Pluckebaum’s campaign has been flooded with donations by developers, realtors and business interests. Bardis & Miry Development and its owners have given Pluckebaum roughly $28,000. The Sacramento Metropolitan Chamber of Commerce is operating an independent expenditure committee for him that has an unknown amount of cash, but has raised at least $30,000, according to Bee reporting. He is backed by the Sacramento Association of Realtors and the Metro Chamber, as well as by Sacramento County Sheriff Jim Cooper and the police union; likely because he has promised to increase the police budget from what is already an all-time high and to add 100 new officers, even though the department struggles to hire and retain the current force.
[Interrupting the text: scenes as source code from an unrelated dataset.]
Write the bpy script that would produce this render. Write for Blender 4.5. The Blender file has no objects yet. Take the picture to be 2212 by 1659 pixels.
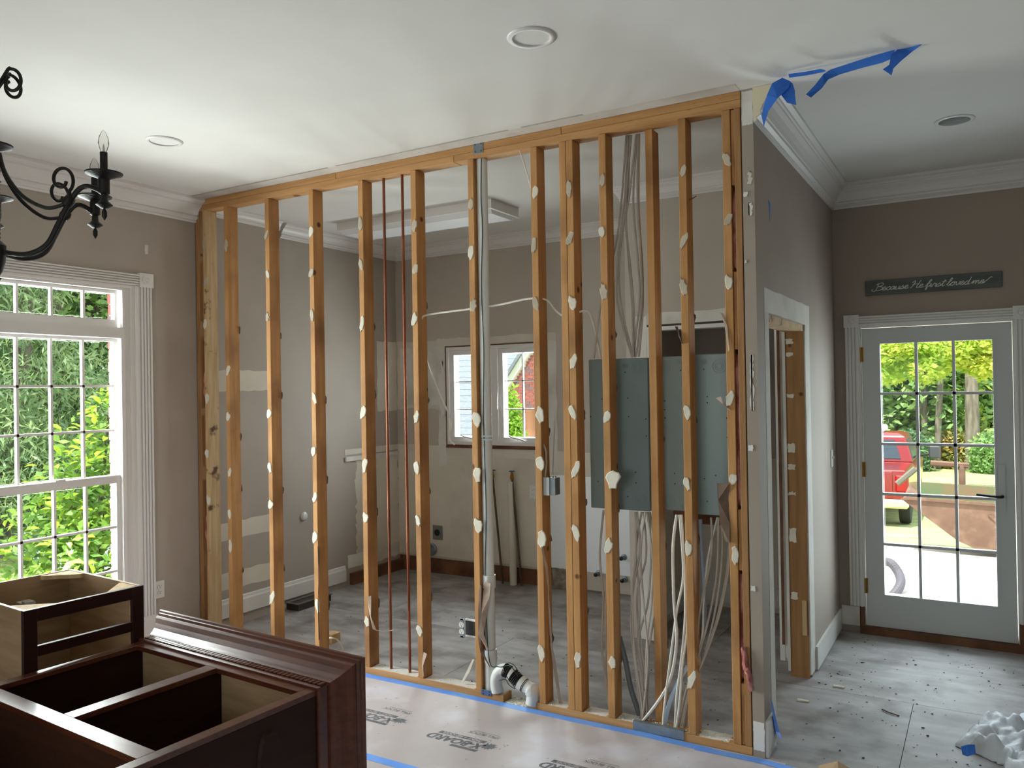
import bpy, math, random
import numpy as np
from mathutils import Matrix, Vector
random.seed(7); np.random.seed(7)
SC = bpy.context.scene
COL = SC.collection
PI = math.pi
# ------------------------------------------------------------------ camera
F, YAW, PITCH, ROLL = 1731.8, 0.5324, 0.0072, -0.0168
CAM = np.array([4.743, -3.711, 1.691])
def _axes():
    cy, sy, cp, sp = math.cos(YAW), math.sin(YAW), math.cos(PITCH), math.sin(PITCH)
    f = np.array([-sy*cp, cy*cp, sp]); r = np.array([cy, sy, 0.]); u = np.cross(r, f)
    cr, sr = math.cos(ROLL), math.sin(ROLL)
    return cr*r+sr*u, -sr*r+cr*u, f
AR, AU, AF = _axes()
cam = bpy.data.objects.new('camera', bpy.data.cameras.new('camera')); COL.objects.link(cam)
cam.data.sensor_width = 36; cam.data.lens = F*36/2212; cam.data.clip_end = 200; cam.data.clip_start = .02
cam.matrix_world = Matrix([[AR[i], AU[i], -AF[i], CAM[i]] for i in range(3)]+[[0, 0, 0, 1]])
SC.camera = cam
def at(px, py, axis, val):
    """point of the room's plane (axis = val) that was measured at this place of the photograph"""
    d = AF+AR*(px-1106)/F-AU*(py-829.5)/F
    return CAM+(val-CAM[axis])/d[axis]*d
# ------------------------------------------------------------------ light
SC.view_settings.view_transform = 'Standard'; SC.view_settings.look = 'None'
SC.view_settings.exposure = 0.45; SC.view_settings.gamma = 1; SC.view_settings.use_curve_mapping = False
SC.cycles.use_denoising = True
SC.cycles.max_bounces = 10; SC.cycles.diffuse_bounces = 5; SC.cycles.transparent_max_bounces = 24
SC.cycles.sample_clamp_indirect = 6
W_ = bpy.data.worlds.new('sky'); SC.world = W_; W_.use_nodes = True
_bg = W_.node_tree.nodes['Background']; _bg.inputs[0].default_value = (.84, .92, 1, 1); _bg.inputs[1].default_value = 1.9
sun = bpy.data.objects.new('sun', bpy.data.lights.new('sun', 'SUN')); COL.objects.link(sun)
sun.data.energy = 7.5; sun.data.angle = .02; sun.data.color = (1, .95, .86)
sun.rotation_euler = Vector((-.12, -.36, .93)).to_track_quat('Z', 'Y').to_euler()
def daylight(name, loc, size, direction, power, color=(.95, .975, 1)):
    l = bpy.data.lights.new(name, 'AREA'); l.shape = 'RECTANGLE'; l.size, l.size_y = size; l.energy = power; l.color = color
    o = bpy.data.objects.new(name, l); COL.objects.link(o); o.location = loc
    o.rotation_euler = (-Vector(direction)).to_track_quat('Z', 'Y').to_euler(); return o
daylight('daylight_dining_window', (-.46, -1.17, 1.40), (1.3, 2.1), (1, 0, -.25), 150)
daylight('fill_light_rear', (3.2, -5.6, 1.45), (2.2, 1.4), (0, 1, .0), 22)  # invented fill lamp behind the viewpoint, brightens faces turned towards it
daylight('daylight_kitchen_window', (.98, 2.52, 1.65), (.95, .85), (0, -1, -.1), 38, (.9, .95, 1))
daylight('daylight_glazed_door', (4.46, 2.30, 1.1), (.66, 1.7), (0, -1, -.1), 21, (.80, .90, 1))
# ------------------------------------------------------------------ helpers
LOC = {}
class MB:
    def __init__(s, T=None): s.v = []; s.f = []; s.T = T
    def add(s, vs, fs):
        n = len(s.v)
        s.v += [tuple(s.T(p)) if s.T else tuple(p) for p in vs]; s.f += [tuple(n+i for i in f) for f in fs]; return s
    def box(s, x0, x1, y0, y1, z0, z1):
        return s.add([(x0,y0,z0),(x1,y0,z0),(x1,y1,z0),(x0,y1,z0),(x0,y0,z1),(x1,y0,z1),(x1,y1,z1),(x0,y1,z1)],
                     [(0,3,2,1),(4,5,6,7),(0,1,5,4),(1,2,6,5),(2,3,7,6),(3,0,4,7)])
    def loft(s, rings, closed=False, caps=True):
        n = len(rings[0]); vs = [p for r in rings for p in r]; fs = []
        m = len(rings)
        for i in range(m if closed else m-1):
            a, b = i*n, ((i+1) % m)*n
            fs += [(a+j, a+(j+1) % n, b+(j+1) % n, b+j) for j in range(n)]
        if caps and not closed: fs += [tuple(range(n-1, -1, -1)), tuple(range((m-1)*n, m*n))]
        return s.add(vs, fs)
    def prism(s, poly, fn, w0, w1):
        return s.loft([[fn(u, v, w0) for u, v in poly], [fn(u, v, w1) for u, v in poly]])
    def tube(s, pts, r, n=8, caps=True):
        pts = [np.array(p, float) for p in pts]; rings = []; up = None
        for i, p in enumerate(pts):
            t = pts[min(i+1, len(pts)-1)]-pts[max(i-1, 0)]; t = t/(np.linalg.norm(t)+1e-12)
            if up is None:
                up = np.array([0, 0, 1.]) if abs(t[2]) < .9 else np.array([1., 0, 0])
            a = up-t*np.dot(up, t); a /= np.linalg.norm(a)+1e-12; b = np.cross(t, a); up = a
            rr = r[i] if hasattr(r, '__len__') else r
            rings.append([p+rr*(a*math.cos(2*PI*k/n)+b*math.sin(2*PI*k/n)) for k in range(n)])
        return s.loft(rings, caps=caps)
    def lathe(s, prof, c, n=20, axis=2, caps=True, closed=False):
        def mp(r, h, k):
            a = 2*PI*k/n; q = [r*math.cos(a), r*math.sin(a)]
            if axis == 2: return (c[0]+q[0], c[1]+q[1], c[2]+h)
            if axis == 1: return (c[0]+q[0], c[1]+h, c[2]+q[1])
            return (c[0]+h, c[1]+q[0], c[2]+q[1])
        return s.loft([[mp(r, h, k) for k in range(n)] for r, h in prof], closed=closed, caps=caps)
    def ribbon(s, A, B, th, nrm):
        nrm = np.array(nrm, float)*th
        A = [np.array(p) for p in A]; B = [np.array(p) for p in B]
        return s.loft([[a, b, b+nrm, a+nrm] for a, b in zip(A, B)])
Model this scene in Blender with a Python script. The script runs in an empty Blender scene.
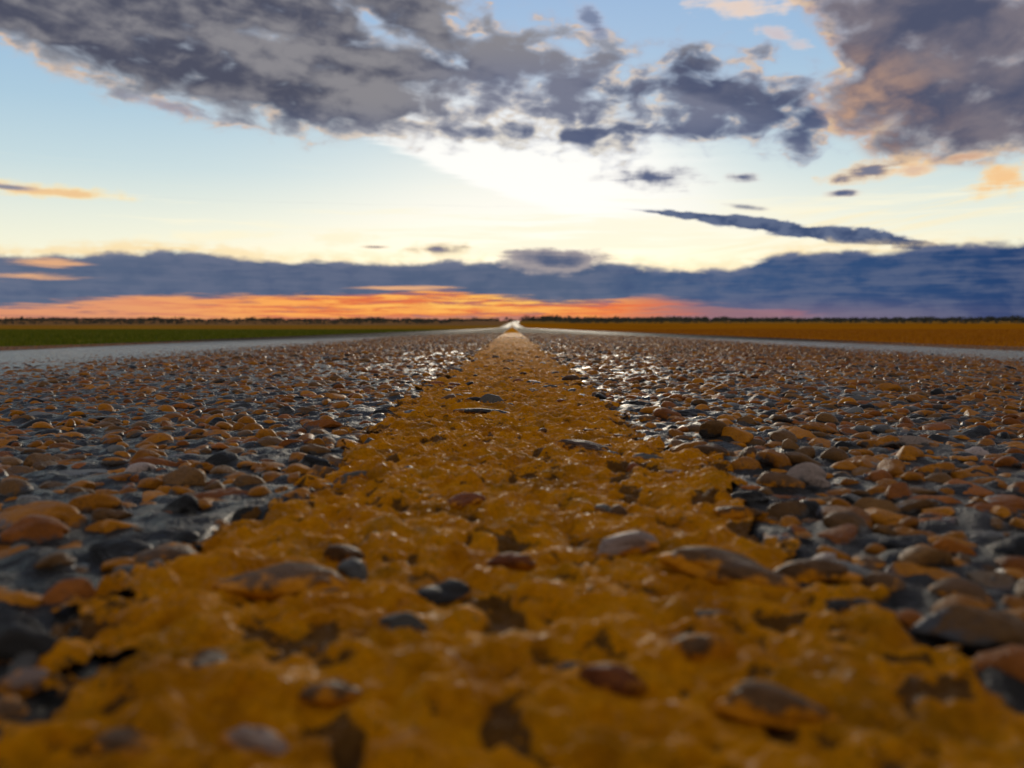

The fact is that homelessness is not an issue that can be boiled down to the decisions of one council member or even one city. It’s much easier to be against something than for it, and neither Pluckebaum nor Hansen have made a viable case on how they plan to solve the crisis. Instead, they levy disingenuous attacks at Valenzuela.
We recognize something profound in this board’s fracture: Our 50/50 split along generational lines is indicative of the conversations taking place across not just District 4, but across the whole city. This race is a quiet bellwether for an emerging political consciousness not just in Sacramento, but in California — and quite possibly in the nation.
The youth vote is angry at the status quo, and woe betide anyone — locally or nationally — who seeks to ignore or dismiss it.
Valenzuela has a stated agenda and ideas to help Sacramento’s struggling middle class that she stands firm to and abides by even in the face of downright insulting opposition. Pluckebaum works for downtown power players and the wealth of East Sacramento; forces which know little of the struggle of renters, of young professionals or of the realities of life outside Sacramento’s moneyed and influential political sphere.
Valenzuela has our vote for many reasons, but ultimately because Sacramento doesn’t need nine centrists at the helm steering us yet again into familiar but unhelpful territory. Such prosaic leadership has served only to arrive Sacramento at this crisis point.
We represent the future of Sacramento, and we believe Valenzuela does, too. And so we look forward to seeing what Valenzuela can do in a second term — this time with a council and mayor that will work to back progressive policies instead of stymie them.
Correction: An earlier version of this column misstated that Sacramento City Manager Howard Chan had endorsed Phil Pluckebaum, a candidate for the District 4 seat on the Sacramento City Council. Chan has not endorsed Pluckebuam.